Does it matter what GPU I pick for my case?
Yes. Modern triple-fan GPUs can be 320–360mm long and occupy 2.5–3 slots wide. Your case has a maximum GPU length listed in its spec sheet. If the GPU is longer than that, it won't fit. This is one of the most common physical compatibility failures in first-time builds.
Does my GPU need extra power cables from the PSU?
Yes, in almost all cases. Modern GPUs require dedicated PCIe power cables — either 8-pin connectors or the newer 16-pin 12VHPWR connector used by Nvidia RTX 4000 and 5000 series. Check your GPU's spec sheet under "Power Connectors Required" and confirm your PSU has matching cables. Very low-end GPUs (Arc A380, RX 6400) are the exception — they draw all power from the PCIe slot and need no external cable.
What happens if my PSU doesn't have enough wattage?
The system will either fail to boot, crash under load, or run unstably — especially during gaming when the GPU draws maximum power. A PSU running at or near its rated limit also degrades faster. Always add 20–30% headroom above your system's combined TDP.

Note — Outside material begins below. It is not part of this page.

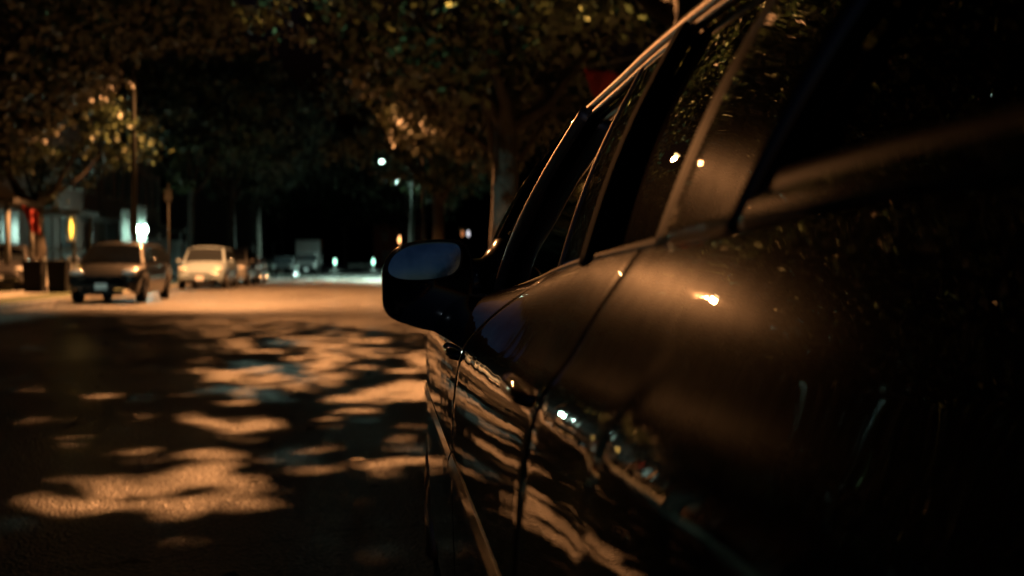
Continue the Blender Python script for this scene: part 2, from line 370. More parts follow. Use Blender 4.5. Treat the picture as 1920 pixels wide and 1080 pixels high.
TREES = [
  (2.85, 21, 0, 'big thick-trunked tree on the right kerb just ahead of the black car', 1.05),
  (3.1, 9.5, 1, 'near right tree whose canopy dapples the road beside the black car', 1.0),
  (3.9, 31, 2, 'tree behind the thick-trunked tree on the right kerb', .92),
  (3.1, 47, 0, 'green lit tree on the right verge halfway down the street', 1.05),
  (4.6, 69, 1, 'green tree on the right just before the pale green street lamp', 1.3),
  (3.3, 88, 2, 'tree on the right beyond the pale green street lamp', 1.35),
  (3.3, 112, 0, 'farthest tree on the right near the end of the street', 1.2),
  (-12.2, 38.5, 1, 'added tree shading the porches right beside the tall left sodium lamp', .85),  # put in to keep lamp light off the house fronts
  (-9.3, 12, 1, 'nearest left tree shading the dark edge of the road', 1.05),
  (-9.4, 23, 0, 'left tree in front of the dark parked car', 1.1),
  (-12.6, 31, 2, 'brownish lit tree on the left beside the tall sodium lamp', 1.05),
  (-9.6, 54, 1, 'brownish tree overhanging the white parked car', 1.25),
  (-9.3, 67, 0, 'tree behind the white parked car on the left kerb', 1.35),
  (-9.3, 82, 2, 'left tree beside the white box van', 1.4),
  (-9.3, 104, 1, 'far left tree behind the white box van', 1.4),
  (-4.5, 158, 0, 'broad tree across the end of the street, left of the low white barrier', 1.6),
  (6.5, 160, 1, 'broad tree across the end of the street, right of the low white barrier', 1.7),
  (-17, 160, 2, 'broad tree at the far left end of the cross street', 1.7),
]
for a in TREES:
    t = tree(*a)
    if a[1] == 9.5:
        c = [o for o in bpy.data.objects if o.parent == t and o.name.startswith('crown')][0]
        c.data = near_crown('crown_near', M['leaf'], 11, L2P, Vector((3.1, 9.5, .1)), L1P); c.location = (0, 0, 0); c.scale = (1, 1, 1); c.rotation_euler.z = 0

def carve(y, p0, p1, r):
    for t in [o for o in bpy.data.objects if o.name.startswith('street_tree') and abs(o.location.y - y) < .6 and o.location.x > 0]:
        c = [o for o in bpy.data.objects if o.parent == t and o.name.startswith('crown')][0]
        c.data = c.data.copy(); bpy.context.view_layer.update(); mw = t.matrix_world @ Matrix.LocRotScale(c.location, c.rotation_euler, c.scale)
        bm = bmesh.new(); bm.from_mesh(c.data); d = (p1 - p0)
        dead = [f for f in bm.faces if (lambda q: ((q - p0) - d * ((q - p0).dot(d) / d.length_squared)).length < r)(mw @ f.calc_center_median())]
        bmesh.ops.delete(bm, geom=dead, context='FACES'); bm.to_mesh(c.data); bm.free()
for y_ in (21, 31, 47, 69): carve(y_, Vector((0, 0, 1.08)), Vector((.67, 77, 8.9)), .55)   # a gap in the leaves through which the far lamp shows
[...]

What display cable do I need for 4K 144Hz gaming?
You need a cable and port that supports at least 48 Gbps of bandwidth. HDMI 2.1 covers 4K/144Hz; DisplayPort 1.4 also works at 4K/144Hz using Display Stream Compression (DSC). Check that your GPU actually has that output version — several mid-range GPUs include only HDMI 2.0, which caps at 4K/60Hz. DisplayPort 1.4 or higher is the safer choice for high-refresh 4K builds.
Can a CPU physically not fit in a motherboard?
Yes. If the socket types don't match — for example, an AM5 CPU in an AM4 board — the CPU won't seat, and forcing it bends or breaks the pins. Always confirm the CPU's socket matches the motherboard's socket before purchasing.
Do I need to check storage compatibility?
Yes, but it's mostly straightforward. NVMe M.2 drives need an M.2 slot on the motherboard. SATA SSDs and HDDs need SATA ports and SATA power connectors from the PSU. If you're using a 3.5-inch HDD, also confirm the case has a 3.5-inch drive bay — many modern compact cases have removed them. Most builds using a single NVMe drive have no storage compatibility issues at all.